Efforts to immunize trees against the Asian Longhorned beetle are being concentrated in Manhattan and Long Island this year, with no inoculations against the tree-killing pest scheduled for Queens, U.S. Department of Agriculture officials said this week.

Budget cuts have forced the USDA to reroute funds within the beetle’s New York-area quarantine zone to Manhattan and Islip in an effort to contain the insect in a swath from the city’s western border to surrounding points east, said USDA spokesman Daniel Parry.

“The funding for Queens and Brooklyn wasn’t specifically eliminated,” said Parry, explaining that money for the beetle eradication program is not allocated per borough but rather routed wherever it is most needed.

Parry said New York state had received $32 million to combat the beetle last year, compared with just $11 million this year due to federal budget reductions.

Joseph Gittleman, co-director of the USDA’s Cooperative Asian Longhorned Beetle Eradication Program, said the effort consisted of two main activities: immunizing healthy trees with pesticide injections and chopping down ones that were already infested with the beetles.

While tree immunizations will only be conducted in Manhattan and Islip, Queens will continue to benefit from aggressive inspections on public and private property as well as swift removal of infested trees, said Gittleman. But the inspections have been scaled down to ground level instead of higher-canopy observations.

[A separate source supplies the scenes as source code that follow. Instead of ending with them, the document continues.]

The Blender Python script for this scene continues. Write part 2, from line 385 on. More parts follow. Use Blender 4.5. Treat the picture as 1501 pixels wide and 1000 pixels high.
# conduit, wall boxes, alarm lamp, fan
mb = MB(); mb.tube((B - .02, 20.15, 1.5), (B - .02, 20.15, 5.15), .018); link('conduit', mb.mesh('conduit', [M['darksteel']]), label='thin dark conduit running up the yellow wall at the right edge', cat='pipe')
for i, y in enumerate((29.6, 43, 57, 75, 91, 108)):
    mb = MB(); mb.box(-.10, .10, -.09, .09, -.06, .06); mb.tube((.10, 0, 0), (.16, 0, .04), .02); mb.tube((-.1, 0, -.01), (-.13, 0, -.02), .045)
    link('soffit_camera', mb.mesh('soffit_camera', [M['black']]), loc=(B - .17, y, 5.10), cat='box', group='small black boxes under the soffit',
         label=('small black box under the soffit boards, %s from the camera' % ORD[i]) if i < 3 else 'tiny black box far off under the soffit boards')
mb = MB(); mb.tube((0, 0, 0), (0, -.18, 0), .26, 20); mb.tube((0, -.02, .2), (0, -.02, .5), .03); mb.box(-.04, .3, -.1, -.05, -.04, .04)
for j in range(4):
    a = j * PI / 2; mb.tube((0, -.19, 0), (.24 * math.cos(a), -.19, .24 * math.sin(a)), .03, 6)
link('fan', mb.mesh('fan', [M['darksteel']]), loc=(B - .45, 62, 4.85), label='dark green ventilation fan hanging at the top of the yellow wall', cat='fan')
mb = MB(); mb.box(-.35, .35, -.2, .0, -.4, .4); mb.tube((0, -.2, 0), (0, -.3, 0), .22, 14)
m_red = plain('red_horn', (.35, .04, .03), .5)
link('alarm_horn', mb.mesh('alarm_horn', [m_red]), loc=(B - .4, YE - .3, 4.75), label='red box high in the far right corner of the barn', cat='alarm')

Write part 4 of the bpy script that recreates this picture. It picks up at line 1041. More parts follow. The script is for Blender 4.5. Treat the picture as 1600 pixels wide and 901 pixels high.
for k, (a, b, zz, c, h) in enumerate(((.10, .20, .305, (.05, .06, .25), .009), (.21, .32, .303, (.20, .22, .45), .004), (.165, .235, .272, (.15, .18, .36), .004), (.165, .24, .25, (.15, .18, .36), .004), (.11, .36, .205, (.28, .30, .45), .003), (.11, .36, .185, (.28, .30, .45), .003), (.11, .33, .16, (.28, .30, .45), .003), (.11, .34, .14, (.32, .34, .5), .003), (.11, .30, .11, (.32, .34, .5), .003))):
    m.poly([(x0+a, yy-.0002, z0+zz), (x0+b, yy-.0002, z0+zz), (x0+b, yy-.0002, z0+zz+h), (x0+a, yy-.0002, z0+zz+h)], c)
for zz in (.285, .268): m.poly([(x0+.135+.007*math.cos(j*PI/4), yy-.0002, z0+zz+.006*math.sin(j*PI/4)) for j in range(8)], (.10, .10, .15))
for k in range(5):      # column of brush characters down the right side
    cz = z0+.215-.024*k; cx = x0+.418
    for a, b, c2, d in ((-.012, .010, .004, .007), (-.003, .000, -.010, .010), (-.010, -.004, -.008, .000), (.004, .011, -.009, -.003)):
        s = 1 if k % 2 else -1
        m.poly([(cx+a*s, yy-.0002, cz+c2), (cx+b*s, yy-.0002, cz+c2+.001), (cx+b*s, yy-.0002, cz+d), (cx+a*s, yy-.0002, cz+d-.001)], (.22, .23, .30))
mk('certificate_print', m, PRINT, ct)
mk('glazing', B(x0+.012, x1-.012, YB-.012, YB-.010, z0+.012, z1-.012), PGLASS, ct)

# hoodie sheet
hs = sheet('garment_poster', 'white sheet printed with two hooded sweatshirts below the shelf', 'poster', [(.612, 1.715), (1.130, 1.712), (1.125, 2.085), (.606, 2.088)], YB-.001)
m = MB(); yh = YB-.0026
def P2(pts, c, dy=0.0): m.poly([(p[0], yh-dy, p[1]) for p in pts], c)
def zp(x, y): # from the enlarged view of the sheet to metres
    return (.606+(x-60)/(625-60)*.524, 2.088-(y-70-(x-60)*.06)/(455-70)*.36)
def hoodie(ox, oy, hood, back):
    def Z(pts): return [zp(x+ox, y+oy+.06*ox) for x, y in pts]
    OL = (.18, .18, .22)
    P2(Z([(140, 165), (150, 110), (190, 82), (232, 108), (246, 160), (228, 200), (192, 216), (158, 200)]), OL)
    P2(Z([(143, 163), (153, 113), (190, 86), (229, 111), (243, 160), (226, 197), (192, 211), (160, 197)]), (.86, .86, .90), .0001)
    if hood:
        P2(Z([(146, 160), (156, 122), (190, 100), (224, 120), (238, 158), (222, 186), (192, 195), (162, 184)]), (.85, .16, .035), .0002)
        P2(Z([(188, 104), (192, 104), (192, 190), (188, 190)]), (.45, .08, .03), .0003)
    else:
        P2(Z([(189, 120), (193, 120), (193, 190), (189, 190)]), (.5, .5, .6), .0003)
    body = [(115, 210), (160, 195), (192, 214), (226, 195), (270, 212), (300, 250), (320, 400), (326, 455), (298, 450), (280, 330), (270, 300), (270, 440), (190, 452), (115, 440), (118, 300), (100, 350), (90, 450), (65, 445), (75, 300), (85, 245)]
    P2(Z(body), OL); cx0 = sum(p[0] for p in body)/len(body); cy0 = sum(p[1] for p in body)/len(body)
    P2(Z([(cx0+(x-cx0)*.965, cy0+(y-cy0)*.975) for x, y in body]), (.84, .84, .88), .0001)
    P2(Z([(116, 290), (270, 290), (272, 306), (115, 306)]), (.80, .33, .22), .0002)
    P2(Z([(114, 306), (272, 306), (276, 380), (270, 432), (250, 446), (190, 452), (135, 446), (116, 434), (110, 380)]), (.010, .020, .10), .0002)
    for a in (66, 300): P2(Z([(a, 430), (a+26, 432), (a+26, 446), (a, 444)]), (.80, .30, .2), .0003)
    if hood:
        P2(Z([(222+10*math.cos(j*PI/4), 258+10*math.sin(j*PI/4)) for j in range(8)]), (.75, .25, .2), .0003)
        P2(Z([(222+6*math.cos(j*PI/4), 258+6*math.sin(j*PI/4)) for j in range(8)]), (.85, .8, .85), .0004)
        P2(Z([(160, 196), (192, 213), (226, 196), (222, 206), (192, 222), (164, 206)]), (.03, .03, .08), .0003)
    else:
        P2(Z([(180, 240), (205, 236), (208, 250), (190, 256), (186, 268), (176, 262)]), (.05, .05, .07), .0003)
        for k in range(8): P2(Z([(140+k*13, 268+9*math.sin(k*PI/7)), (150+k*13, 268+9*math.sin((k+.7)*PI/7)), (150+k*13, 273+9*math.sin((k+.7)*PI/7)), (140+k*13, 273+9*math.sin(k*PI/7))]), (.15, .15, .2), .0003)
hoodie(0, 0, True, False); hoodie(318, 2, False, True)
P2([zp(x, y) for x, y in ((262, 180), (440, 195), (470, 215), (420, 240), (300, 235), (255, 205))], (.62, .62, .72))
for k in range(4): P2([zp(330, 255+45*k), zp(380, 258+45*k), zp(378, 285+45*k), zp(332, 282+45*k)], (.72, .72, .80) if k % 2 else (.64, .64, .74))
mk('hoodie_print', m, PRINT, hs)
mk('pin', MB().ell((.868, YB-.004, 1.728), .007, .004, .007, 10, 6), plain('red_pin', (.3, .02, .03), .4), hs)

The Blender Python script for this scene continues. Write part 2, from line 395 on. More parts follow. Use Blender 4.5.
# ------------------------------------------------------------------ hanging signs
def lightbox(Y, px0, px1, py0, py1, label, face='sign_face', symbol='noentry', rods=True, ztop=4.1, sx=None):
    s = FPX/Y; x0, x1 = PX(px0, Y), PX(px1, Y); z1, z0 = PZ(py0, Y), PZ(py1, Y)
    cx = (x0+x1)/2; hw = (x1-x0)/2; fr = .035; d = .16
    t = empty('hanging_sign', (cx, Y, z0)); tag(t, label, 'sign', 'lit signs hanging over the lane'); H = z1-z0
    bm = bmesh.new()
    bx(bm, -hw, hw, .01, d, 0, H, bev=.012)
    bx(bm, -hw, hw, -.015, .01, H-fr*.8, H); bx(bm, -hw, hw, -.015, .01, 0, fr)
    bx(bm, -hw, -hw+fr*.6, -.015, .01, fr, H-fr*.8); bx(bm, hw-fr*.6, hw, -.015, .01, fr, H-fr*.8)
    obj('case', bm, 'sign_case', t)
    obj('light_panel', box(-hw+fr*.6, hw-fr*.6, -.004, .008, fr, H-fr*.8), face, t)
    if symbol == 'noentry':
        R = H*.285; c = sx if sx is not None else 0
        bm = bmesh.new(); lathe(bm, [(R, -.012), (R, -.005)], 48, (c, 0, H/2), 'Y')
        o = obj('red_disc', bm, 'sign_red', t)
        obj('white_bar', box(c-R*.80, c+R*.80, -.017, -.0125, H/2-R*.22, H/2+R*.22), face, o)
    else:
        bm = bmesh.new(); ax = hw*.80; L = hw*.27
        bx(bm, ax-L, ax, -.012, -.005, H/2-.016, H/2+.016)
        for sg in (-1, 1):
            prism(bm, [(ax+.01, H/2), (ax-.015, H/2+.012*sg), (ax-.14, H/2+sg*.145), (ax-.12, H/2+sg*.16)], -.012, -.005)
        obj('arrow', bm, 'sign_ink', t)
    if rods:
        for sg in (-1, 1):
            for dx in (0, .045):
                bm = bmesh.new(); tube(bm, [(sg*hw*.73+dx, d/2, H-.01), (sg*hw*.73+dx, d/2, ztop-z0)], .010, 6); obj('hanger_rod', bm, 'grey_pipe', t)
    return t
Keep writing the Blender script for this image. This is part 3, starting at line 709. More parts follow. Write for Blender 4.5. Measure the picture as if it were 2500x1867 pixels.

“This would be our third successive year of controlled treatments in Manhattan, and we didn’t want to lose that continuity,” Gittleman said.

The pest, which first appeared in the United States in Greenpoint, Brooklyn, was first seen in Queens in Ridgewood and Sunnyside in 1997. It made its way to Flushing and Bayside in 1999, was found near the Queens Botanical Garden last year and in Forest Park this past April.

The 1-inch-long black bug with long antennae and white spots kills trees by burrowing into the wood to lay eggs. The resulting holes prevent the trees from photosynthesizing, causing them to die.

Gittleman said so far this year in Queens, about 400 trees in Forest Park had been treated with insecticide as part of a pilot program to test different immunization techniques. He said that had been done mostly for research purposes and was not intended as a large-scale coverage effort.

Gittleman said 26 infested trees in the borough had been cut down this year, including 13 in Forest Park and 13 in the Kew Gardens Hills area.

The latter group was cut in the Georgetown Mews co-op complex across from the Queens College campus as well as on public and private property in the surrounding area, Gittleman said.

Joan Mahoney, the eradication program’s other co-director, said an additional 12 infested trees in Calvary Cemetery had been cut.

Fiona Watt, chief of forestry and horticulture for the city Parks Department, said Queens and Brooklyn contained a high percentage of trees favored by the beetle, such as Norway maple and London pine, in close proximity to each other.

The absence of tree inoculations in the borough “pushes back our eradication timeline several years,” he said.

In order for an area to be declared officially rid of the pest, four years must pass without its being found, Parry said.

Gittleman said the vast majority of anti-Asian beetle funding comes from the federal government, since the bug is an exotic pest not native to the United States. The state provides some matching funds for eradication programs and the city also apportions a very small amount, he said.

“It’s a constant battle,” said City Councilman Joe Addabbo Jr. (D-Howard Beach), chairman of the Parks Committee. “Obviously we would like to get our fair share. As the fight for the pie gets smaller and smaller … we fight for every crumb we can get.”